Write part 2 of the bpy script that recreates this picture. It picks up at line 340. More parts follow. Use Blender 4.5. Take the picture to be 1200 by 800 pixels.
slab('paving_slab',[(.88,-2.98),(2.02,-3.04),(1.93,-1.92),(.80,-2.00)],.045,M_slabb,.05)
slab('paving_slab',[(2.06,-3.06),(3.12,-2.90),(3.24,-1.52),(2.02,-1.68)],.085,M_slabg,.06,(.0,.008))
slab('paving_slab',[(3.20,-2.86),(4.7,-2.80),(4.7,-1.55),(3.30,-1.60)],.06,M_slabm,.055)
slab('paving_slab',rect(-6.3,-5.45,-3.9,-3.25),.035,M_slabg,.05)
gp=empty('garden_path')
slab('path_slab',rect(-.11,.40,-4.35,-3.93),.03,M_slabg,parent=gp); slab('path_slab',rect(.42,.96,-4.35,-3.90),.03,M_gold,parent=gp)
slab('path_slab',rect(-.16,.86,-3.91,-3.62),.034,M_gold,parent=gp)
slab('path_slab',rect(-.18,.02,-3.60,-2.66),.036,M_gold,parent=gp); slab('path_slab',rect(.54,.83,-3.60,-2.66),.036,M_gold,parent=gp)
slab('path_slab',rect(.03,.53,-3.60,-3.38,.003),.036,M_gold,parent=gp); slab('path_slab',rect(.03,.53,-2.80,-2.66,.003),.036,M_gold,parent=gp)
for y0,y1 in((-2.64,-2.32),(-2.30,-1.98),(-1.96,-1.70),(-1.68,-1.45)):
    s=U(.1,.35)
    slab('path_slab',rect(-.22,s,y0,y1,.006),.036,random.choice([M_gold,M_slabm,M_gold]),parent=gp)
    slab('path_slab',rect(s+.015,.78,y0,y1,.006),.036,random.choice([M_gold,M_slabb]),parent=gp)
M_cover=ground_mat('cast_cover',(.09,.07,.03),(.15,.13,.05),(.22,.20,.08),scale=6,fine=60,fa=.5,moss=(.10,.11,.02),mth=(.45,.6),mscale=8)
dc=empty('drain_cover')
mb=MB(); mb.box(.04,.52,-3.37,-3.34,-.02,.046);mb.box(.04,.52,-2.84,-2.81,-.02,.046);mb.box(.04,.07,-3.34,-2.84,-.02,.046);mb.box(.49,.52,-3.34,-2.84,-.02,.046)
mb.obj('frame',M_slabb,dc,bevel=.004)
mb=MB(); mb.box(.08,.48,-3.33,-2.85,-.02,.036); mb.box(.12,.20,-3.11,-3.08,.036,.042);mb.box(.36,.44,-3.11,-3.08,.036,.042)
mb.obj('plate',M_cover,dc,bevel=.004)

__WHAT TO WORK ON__
Restate the whole listing exactly.

__SOLUTION TO THE PROBLEM__
Write part 2 of the bpy script that recreates this picture. It picks up at line 340. More parts follow. Use Blender 4.5. Take the picture to be 1200 by 800 pixels.
slab('paving_slab',[(.88,-2.98),(2.02,-3.04),(1.93,-1.92),(.80,-2.00)],.045,M_slabb,.05)
slab('paving_slab',[(2.06,-3.06),(3.12,-2.90),(3.24,-1.52),(2.02,-1.68)],.085,M_slabg,.06,(.0,.008))
slab('paving_slab',[(3.20,-2.86),(4.7,-2.80),(4.7,-1.55),(3.30,-1.60)],.06,M_slabm,.055)
slab('paving_slab',rect(-6.3,-5.45,-3.9,-3.25),.035,M_slabg,.05)
gp=empty('garden_path')
slab('path_slab',rect(-.11,.40,-4.35,-3.93),.03,M_slabg,parent=gp); slab('path_slab',rect(.42,.96,-4.35,-3.90),.03,M_gold,parent=gp)
slab('path_slab',rect(-.16,.86,-3.91,-3.62),.034,M_gold,parent=gp)
slab('path_slab',rect(-.18,.02,-3.60,-2.66),.036,M_gold,parent=gp); slab('path_slab',rect(.54,.83,-3.60,-2.66),.036,M_gold,parent=gp)
slab('path_slab',rect(.03,.53,-3.60,-3.38,.003),.036,M_gold,parent=gp); slab('path_slab',rect(.03,.53,-2.80,-2.66,.003),.036,M_gold,parent=gp)
for y0,y1 in((-2.64,-2.32),(-2.30,-1.98),(-1.96,-1.70),(-1.68,-1.45)):
    s=U(.1,.35)
    slab('path_slab',rect(-.22,s,y0,y1,.006),.036,random.choice([M_gold,M_slabm,M_gold]),parent=gp)
    slab('path_slab',rect(s+.015,.78,y0,y1,.006),.036,random.choice([M_gold,M_slabb]),parent=gp)
M_cover=ground_mat('cast_cover',(.09,.07,.03),(.15,.13,.05),(.22,.20,.08),scale=6,fine=60,fa=.5,moss=(.10,.11,.02),mth=(.45,.6),mscale=8)
dc=empty('drain_cover')
mb=MB(); mb.box(.04,.52,-3.37,-3.34,-.02,.046);mb.box(.04,.52,-2.84,-2.81,-.02,.046);mb.box(.04,.07,-3.34,-2.84,-.02,.046);mb.box(.49,.52,-3.34,-2.84,-.02,.046)
mb.obj('frame',M_slabb,dc,bevel=.004)
mb=MB(); mb.box(.08,.48,-3.33,-2.85,-.02,.036); mb.box(.12,.20,-3.11,-3.08,.036,.042);mb.box(.36,.44,-3.11,-3.08,.036,.042)
mb.obj('plate',M_cover,dc,bevel=.004)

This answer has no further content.